Likewise Alcohol Concern, set up in 1985 by taxpayer funds to nag taxpayers not to drink alcohol. When we were in discos, having fun & listening to Billy Ocean's Caribbean Queen, Alcohol Concern didn't exist.


They now hold workshops on how to exploit social media but are incapable of getting it right, which is why they splutter and curse on Twitter when they have to talk to real people and find that they're not popular except amongst the inadequate, anti-social and oleaginous. And why they use the block button because they haven't got a mandate with the public.
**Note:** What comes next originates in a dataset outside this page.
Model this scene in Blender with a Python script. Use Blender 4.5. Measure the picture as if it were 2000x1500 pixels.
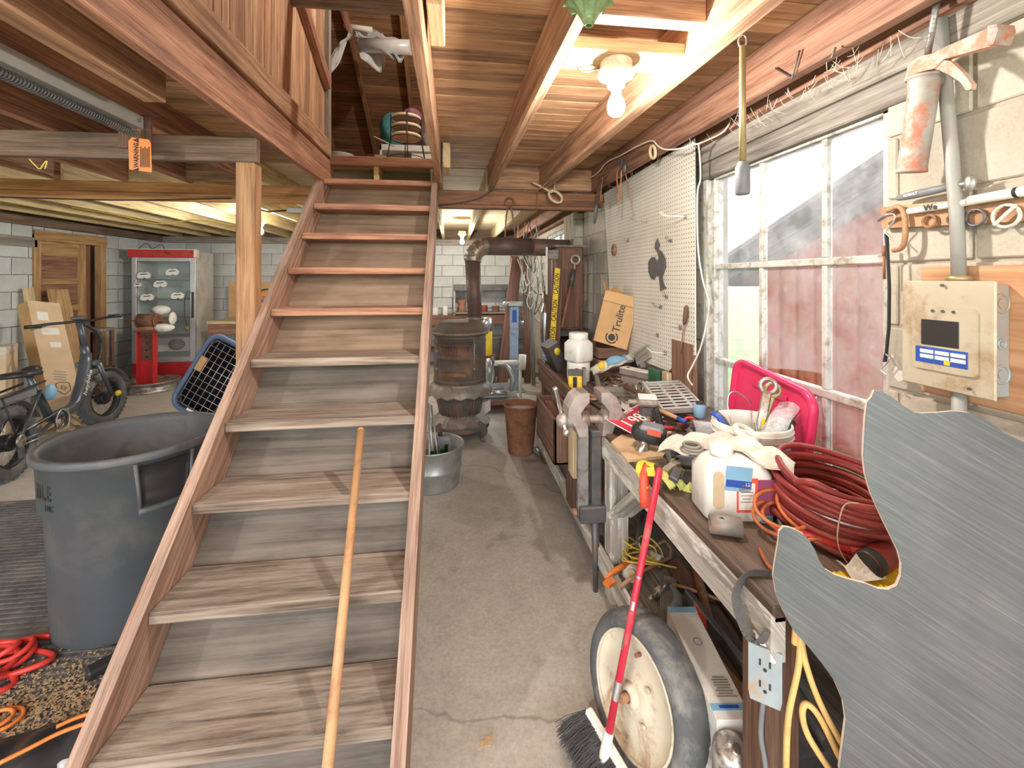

Great vid, hope it gets shared lots. :)

Ivan D said...

No doubt the FPH are awaiting the election of a Labour government, which might award some more gongs to political activists of the far left hiding behind faux altruismj, The last Labour government honoured Ashton, McKee and Gerard Hastings. Of the three, I would say that Ashton was the most deserving but there is no escaping the link between far left extremism the public health industry and the latter years of Blair's government in which the Labour party completely lost the plot. My fear is that if re-elected, Labour might favour the arrogant out of touch statism represented by organisations such as as the FPH over the will of the people that it is supposed to represent.

Jax said...

" ... and by his exposing himself ... "
Oo-er, missus! I didn't realise he did that, too!

truckerlyn said...

Of course not. The probable idea is to see if the individual has complained before, they fan then brush them off as serial complainers.